### RECORD SET
/---

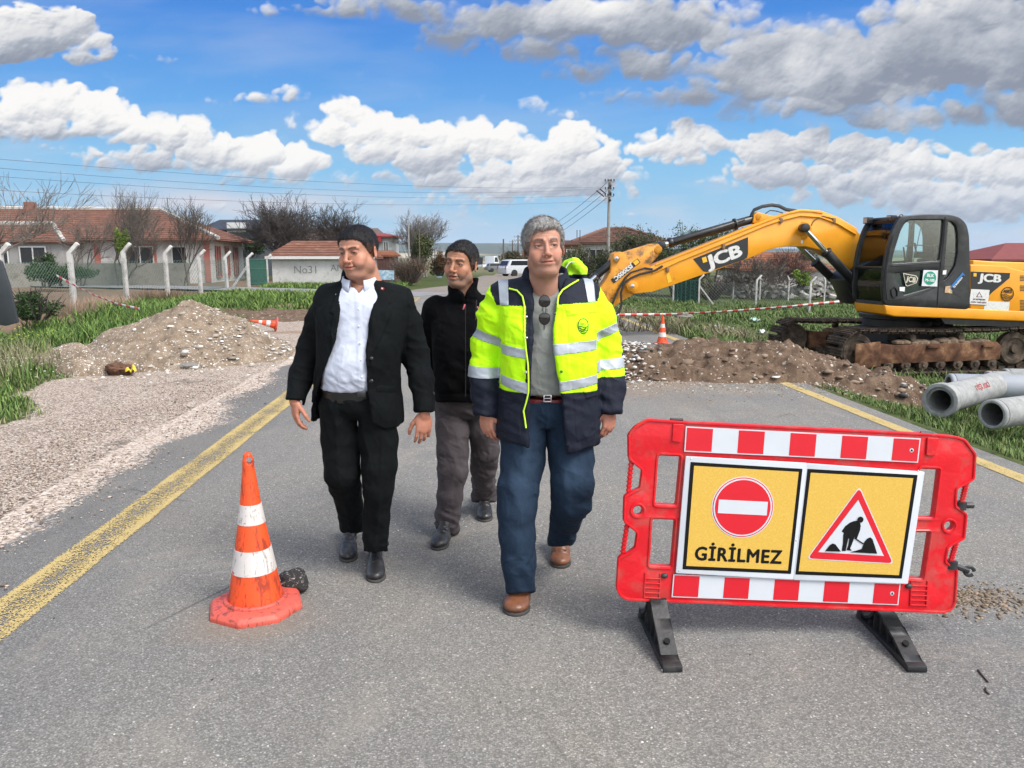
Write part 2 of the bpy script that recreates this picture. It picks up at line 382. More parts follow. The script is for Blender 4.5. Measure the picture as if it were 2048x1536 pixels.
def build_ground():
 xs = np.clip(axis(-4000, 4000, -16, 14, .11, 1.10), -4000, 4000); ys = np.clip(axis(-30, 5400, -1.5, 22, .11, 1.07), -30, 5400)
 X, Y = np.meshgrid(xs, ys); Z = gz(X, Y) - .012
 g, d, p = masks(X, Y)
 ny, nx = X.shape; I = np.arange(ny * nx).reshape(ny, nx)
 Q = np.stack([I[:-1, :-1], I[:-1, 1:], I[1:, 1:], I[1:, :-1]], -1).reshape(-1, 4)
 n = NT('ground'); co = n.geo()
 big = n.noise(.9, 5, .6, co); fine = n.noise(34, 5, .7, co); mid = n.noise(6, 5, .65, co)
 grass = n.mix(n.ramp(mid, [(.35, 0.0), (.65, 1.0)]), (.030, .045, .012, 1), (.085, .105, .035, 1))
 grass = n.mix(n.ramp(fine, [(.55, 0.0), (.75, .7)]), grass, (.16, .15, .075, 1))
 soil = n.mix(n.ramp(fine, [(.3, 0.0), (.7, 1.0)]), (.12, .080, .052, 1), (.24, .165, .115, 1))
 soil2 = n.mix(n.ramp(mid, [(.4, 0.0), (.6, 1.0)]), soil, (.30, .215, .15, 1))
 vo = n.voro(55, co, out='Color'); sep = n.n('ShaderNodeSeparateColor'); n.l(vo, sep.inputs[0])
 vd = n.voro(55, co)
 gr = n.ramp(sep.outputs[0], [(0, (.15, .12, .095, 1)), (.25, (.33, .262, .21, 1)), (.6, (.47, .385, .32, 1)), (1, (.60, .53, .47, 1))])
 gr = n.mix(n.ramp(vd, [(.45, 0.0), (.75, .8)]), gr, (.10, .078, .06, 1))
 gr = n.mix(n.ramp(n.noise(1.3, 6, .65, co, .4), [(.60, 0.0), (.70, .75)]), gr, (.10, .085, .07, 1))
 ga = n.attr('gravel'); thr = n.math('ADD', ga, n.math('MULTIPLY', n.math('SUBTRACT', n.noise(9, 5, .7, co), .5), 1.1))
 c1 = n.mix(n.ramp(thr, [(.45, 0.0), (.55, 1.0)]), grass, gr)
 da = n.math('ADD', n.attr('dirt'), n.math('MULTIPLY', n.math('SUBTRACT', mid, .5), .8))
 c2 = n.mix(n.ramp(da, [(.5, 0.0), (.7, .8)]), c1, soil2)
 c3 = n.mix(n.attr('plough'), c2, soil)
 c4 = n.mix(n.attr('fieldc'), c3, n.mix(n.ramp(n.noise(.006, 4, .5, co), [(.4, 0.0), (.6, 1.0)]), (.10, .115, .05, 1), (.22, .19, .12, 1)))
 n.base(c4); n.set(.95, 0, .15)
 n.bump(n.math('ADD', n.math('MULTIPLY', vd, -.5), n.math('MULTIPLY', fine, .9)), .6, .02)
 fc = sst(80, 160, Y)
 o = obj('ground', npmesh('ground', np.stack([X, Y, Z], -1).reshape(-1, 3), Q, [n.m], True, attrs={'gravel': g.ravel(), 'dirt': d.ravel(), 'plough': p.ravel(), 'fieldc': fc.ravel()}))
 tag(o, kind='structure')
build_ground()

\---
/---

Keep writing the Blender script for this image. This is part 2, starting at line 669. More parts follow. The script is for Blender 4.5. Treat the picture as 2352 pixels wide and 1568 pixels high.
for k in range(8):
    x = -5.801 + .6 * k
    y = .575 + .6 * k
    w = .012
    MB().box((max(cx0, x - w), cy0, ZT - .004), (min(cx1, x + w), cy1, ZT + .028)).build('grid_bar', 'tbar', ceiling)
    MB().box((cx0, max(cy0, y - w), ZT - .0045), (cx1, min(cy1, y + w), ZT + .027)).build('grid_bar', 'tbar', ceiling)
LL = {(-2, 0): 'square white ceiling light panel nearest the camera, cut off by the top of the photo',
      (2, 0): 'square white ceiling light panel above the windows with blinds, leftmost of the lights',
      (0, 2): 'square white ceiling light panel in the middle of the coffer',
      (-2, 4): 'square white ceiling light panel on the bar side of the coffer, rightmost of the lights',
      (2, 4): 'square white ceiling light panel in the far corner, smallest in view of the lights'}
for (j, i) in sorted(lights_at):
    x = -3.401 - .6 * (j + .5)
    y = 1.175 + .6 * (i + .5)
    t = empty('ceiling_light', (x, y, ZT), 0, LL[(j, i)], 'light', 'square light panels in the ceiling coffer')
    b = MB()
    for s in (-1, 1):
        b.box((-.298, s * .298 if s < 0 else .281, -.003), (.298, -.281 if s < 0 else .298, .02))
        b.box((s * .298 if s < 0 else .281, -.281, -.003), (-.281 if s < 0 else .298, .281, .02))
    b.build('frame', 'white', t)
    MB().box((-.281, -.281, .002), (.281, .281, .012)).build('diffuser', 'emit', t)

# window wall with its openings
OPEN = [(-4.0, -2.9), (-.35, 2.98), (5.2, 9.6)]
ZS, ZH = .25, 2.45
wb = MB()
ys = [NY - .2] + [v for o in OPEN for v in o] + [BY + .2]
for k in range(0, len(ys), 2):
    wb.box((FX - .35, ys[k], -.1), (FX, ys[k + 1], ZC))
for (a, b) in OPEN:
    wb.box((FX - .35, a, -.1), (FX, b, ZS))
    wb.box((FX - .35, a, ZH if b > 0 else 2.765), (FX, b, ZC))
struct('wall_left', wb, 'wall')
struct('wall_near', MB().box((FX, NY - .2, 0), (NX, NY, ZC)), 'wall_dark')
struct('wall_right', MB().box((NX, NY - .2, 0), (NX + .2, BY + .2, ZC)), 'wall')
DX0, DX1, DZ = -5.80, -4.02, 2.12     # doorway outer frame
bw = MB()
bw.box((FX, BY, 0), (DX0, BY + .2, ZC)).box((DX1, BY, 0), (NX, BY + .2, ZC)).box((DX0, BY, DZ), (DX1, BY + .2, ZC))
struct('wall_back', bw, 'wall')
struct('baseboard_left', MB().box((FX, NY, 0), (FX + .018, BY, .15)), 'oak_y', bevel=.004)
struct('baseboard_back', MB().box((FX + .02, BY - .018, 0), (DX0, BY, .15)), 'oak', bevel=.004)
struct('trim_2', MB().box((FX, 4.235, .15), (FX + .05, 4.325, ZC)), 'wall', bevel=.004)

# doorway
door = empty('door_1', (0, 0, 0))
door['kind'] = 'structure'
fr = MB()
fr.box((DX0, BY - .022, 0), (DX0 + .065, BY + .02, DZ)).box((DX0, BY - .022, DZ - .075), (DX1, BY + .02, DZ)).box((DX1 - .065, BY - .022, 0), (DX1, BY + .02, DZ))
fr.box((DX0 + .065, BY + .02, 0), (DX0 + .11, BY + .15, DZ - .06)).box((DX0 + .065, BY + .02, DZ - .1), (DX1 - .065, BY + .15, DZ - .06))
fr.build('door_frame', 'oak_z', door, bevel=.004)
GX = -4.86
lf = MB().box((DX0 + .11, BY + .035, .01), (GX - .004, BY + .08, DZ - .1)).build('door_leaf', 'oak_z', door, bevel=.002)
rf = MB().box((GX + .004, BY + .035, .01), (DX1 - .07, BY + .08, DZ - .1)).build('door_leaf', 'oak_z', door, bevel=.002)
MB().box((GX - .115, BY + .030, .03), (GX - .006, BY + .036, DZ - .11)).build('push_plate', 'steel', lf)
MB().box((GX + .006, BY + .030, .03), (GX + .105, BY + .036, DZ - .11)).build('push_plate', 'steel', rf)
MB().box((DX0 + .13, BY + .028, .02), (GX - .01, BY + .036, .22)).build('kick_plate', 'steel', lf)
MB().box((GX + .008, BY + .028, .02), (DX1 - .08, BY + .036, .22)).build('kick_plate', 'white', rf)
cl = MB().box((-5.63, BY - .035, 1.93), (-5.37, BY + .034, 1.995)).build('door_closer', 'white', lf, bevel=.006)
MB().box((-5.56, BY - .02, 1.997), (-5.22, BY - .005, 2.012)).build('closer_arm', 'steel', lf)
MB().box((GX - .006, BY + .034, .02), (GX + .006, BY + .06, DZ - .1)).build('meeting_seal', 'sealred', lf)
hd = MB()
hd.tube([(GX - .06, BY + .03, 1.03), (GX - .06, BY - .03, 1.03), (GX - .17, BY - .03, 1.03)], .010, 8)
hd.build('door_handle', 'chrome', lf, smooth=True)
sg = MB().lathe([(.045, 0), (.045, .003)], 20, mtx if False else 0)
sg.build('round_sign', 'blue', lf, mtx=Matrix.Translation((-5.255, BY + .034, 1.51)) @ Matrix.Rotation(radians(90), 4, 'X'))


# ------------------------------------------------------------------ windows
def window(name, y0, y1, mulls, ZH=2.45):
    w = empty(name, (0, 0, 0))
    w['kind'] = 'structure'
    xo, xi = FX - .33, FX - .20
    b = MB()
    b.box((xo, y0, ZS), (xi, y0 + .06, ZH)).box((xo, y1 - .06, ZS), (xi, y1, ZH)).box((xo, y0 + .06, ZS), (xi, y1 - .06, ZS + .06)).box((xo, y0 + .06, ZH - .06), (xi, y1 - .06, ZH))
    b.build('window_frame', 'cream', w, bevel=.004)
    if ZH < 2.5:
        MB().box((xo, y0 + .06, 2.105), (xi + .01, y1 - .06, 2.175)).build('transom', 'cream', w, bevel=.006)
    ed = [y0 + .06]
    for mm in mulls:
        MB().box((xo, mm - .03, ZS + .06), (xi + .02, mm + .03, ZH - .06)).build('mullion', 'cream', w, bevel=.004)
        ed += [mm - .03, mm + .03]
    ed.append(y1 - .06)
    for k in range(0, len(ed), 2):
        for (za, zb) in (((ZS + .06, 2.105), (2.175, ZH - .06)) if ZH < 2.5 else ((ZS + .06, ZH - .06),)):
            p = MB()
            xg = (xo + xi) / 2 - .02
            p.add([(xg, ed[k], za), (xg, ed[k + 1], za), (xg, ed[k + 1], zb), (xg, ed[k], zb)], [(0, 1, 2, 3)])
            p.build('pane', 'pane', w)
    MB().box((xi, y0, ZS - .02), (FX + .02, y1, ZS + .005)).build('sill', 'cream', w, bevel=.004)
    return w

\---
/---

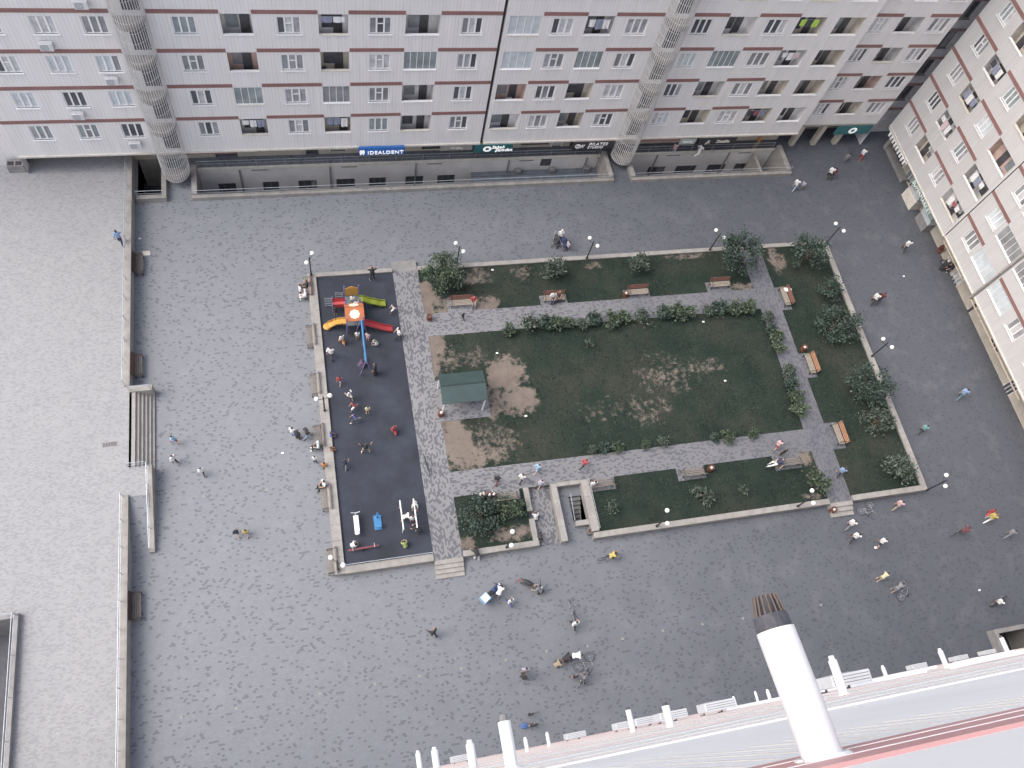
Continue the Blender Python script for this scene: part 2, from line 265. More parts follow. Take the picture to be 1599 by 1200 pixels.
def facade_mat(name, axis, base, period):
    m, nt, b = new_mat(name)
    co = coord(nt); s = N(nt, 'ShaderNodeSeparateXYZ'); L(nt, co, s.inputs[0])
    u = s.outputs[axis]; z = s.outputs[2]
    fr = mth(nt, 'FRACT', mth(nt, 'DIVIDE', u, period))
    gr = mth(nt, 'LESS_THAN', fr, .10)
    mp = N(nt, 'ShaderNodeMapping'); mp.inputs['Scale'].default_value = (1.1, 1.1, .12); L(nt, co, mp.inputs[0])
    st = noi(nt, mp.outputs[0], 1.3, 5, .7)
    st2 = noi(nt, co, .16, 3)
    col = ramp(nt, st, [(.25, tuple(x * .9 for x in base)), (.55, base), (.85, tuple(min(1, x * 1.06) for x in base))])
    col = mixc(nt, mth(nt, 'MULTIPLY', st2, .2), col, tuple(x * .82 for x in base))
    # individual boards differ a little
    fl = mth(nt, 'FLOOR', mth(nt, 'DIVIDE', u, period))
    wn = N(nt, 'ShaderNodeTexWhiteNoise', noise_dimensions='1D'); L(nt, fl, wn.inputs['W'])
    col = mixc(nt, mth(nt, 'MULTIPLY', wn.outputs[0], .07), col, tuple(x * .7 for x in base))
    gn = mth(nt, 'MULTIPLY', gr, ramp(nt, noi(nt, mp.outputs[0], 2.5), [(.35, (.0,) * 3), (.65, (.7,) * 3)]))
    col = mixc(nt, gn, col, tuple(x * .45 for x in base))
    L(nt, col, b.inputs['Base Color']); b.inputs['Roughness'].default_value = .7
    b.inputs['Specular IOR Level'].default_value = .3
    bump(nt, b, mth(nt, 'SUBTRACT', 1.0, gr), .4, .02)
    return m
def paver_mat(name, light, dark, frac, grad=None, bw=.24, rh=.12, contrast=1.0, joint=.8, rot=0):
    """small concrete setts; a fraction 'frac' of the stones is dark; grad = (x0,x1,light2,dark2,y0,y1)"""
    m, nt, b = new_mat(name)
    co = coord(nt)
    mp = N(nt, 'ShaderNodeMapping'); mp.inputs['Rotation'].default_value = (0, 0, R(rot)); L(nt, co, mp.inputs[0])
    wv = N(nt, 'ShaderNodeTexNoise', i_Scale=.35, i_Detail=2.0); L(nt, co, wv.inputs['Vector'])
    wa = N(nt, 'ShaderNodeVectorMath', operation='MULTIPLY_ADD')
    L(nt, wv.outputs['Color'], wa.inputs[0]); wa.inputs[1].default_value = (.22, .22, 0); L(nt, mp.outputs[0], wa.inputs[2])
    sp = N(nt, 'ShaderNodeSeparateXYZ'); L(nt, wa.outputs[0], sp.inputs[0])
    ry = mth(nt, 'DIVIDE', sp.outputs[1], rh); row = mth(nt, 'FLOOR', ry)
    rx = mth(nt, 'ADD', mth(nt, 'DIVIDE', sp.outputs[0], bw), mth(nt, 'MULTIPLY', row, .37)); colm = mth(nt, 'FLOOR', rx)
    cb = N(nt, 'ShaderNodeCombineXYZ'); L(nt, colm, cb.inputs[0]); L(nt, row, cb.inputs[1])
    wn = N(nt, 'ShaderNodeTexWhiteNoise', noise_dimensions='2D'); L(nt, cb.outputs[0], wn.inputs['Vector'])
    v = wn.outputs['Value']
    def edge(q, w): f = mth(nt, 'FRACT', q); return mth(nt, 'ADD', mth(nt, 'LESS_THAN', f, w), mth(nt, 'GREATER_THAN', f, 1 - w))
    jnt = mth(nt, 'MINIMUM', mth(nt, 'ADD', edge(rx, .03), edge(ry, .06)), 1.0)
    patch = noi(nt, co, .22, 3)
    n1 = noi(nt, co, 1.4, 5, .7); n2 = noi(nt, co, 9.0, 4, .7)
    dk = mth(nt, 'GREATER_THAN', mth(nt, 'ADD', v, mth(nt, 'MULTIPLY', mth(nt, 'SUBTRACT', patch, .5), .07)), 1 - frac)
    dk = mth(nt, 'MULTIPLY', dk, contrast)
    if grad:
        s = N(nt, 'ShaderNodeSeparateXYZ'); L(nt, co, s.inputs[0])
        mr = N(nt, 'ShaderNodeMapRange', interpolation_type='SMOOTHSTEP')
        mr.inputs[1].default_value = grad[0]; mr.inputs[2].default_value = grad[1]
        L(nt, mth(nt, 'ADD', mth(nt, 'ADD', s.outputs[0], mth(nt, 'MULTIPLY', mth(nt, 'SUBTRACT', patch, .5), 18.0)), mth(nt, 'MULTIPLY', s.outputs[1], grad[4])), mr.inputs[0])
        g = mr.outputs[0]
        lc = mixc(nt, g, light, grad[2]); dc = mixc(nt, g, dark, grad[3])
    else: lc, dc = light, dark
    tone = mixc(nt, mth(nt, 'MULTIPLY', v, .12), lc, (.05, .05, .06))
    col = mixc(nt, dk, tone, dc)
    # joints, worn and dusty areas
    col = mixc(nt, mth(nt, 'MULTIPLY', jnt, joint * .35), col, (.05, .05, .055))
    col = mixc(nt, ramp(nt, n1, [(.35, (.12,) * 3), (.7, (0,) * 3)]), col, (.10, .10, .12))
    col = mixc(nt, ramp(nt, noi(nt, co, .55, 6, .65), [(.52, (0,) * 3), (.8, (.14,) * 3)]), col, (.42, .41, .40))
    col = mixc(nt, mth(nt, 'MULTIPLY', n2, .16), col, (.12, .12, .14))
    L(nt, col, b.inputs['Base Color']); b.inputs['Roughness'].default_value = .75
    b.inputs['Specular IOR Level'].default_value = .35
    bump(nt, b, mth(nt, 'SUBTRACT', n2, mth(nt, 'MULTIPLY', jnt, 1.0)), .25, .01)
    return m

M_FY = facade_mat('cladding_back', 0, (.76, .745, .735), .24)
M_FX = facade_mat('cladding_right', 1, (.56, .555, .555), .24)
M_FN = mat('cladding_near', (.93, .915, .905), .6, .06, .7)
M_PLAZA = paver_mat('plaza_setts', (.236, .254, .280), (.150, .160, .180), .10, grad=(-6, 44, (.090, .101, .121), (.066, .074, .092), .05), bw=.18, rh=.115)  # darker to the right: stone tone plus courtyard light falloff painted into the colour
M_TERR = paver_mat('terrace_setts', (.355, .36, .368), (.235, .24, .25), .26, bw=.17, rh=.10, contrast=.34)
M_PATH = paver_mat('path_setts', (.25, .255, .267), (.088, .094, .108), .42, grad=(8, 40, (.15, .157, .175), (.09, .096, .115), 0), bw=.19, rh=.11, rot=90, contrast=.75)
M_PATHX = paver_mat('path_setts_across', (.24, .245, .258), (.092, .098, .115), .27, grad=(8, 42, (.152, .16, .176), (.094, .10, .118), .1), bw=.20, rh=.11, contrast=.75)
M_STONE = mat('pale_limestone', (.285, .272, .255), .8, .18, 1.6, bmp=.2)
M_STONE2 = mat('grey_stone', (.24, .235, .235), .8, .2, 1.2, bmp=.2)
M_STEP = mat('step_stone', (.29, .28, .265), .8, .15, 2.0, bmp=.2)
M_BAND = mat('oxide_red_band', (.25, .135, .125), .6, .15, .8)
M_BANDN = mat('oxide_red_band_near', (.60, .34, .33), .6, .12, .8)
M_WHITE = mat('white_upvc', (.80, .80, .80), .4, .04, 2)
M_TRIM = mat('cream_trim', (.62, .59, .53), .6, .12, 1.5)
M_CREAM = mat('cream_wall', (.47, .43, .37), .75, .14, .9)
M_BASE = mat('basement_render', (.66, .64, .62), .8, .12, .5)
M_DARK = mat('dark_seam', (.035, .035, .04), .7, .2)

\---

### WRITTEN INSTRUCTION
Reproduce the lines exactly, from the line that contains "else: lc, dc = light, dark" through the line that contains "M_FN = mat('cladding_near', (.93, .915, .905), .6, .06, .7)", and nothing more.

### EXERCISE RESULT
    else: lc, dc = light, dark
    tone = mixc(nt, mth(nt, 'MULTIPLY', v, .12), lc, (.05, .05, .06))
    col = mixc(nt, dk, tone, dc)
    # joints, worn and dusty areas
    col = mixc(nt, mth(nt, 'MULTIPLY', jnt, joint * .35), col, (.05, .05, .055))
    col = mixc(nt, ramp(nt, n1, [(.35, (.12,) * 3), (.7, (0,) * 3)]), col, (.10, .10, .12))
    col = mixc(nt, ramp(nt, noi(nt, co, .55, 6, .65), [(.52, (0,) * 3), (.8, (.14,) * 3)]), col, (.42, .41, .40))
    col = mixc(nt, mth(nt, 'MULTIPLY', n2, .16), col, (.12, .12, .14))
    L(nt, col, b.inputs['Base Color']); b.inputs['Roughness'].default_value = .75
    b.inputs['Specular IOR Level'].default_value = .35
    bump(nt, b, mth(nt, 'SUBTRACT', n2, mth(nt, 'MULTIPLY', jnt, 1.0)), .25, .01)
    return m

M_FY = facade_mat('cladding_back', 0, (.76, .745, .735), .24)
M_FX = facade_mat('cladding_right', 1, (.56, .555, .555), .24)
M_FN = mat('cladding_near', (.93, .915, .905), .6, .06, .7)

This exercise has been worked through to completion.